Quinto, intolerancia de la mayoría frente a la minoría de derecha (la más numerosa). Y esto no solo porque una parte de ella manifiesta una disposición negativa frente a la CC, actitud que tiene derecho a declarar, sino por considerar que este grupo no merece atención ni deferencia alguna, por cargar con una suerte de discapacidad ética a sus espaldas. Es una manera, por tanto, de excluirlo que, en el límite, se expresa como acallamiento de voces consideradas impropias.
Sexto, la infundada creencia de esa heterogénea mayoría de izquierdas, alimentada por redes sociales, medios de comunicación y algunos analistas, de que ella constituye —cuantitativa y cualitativamente— la mejor y más fiel representación de la sociedad chilena. La soberanía popular tendría ahí su más potente manifestación.

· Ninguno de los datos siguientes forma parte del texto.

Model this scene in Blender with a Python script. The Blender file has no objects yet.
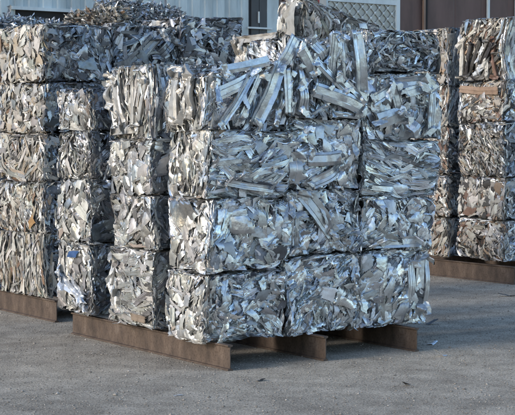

Incluso, inicialmente, esa mayoría reclamó para la CC un poder ilimitado, en competencia con el poder constituido que, se decía, había sido derogado o reducido a su mínima expresión por el estallido del 18-O. Tal pretensión parece, por ahora, abandonada.
Séptimo, el apenas oculto desdén —entre esa mayoría— por los partidos políticos y las intermediaciones propias de la democracia representativa, participativa y deliberativa, en favor de personas sin partido, independientes de cualquiera ligazón orgánica, salvo con sus bases locales, la calle y los movimientos sociales (y su capacidad de aplaudir o funar al unísono). Es de esperar que esta comprensión iliberal de la democracia no se refleje luego en el texto que la CC deberá someter, más adelante, a plebiscito.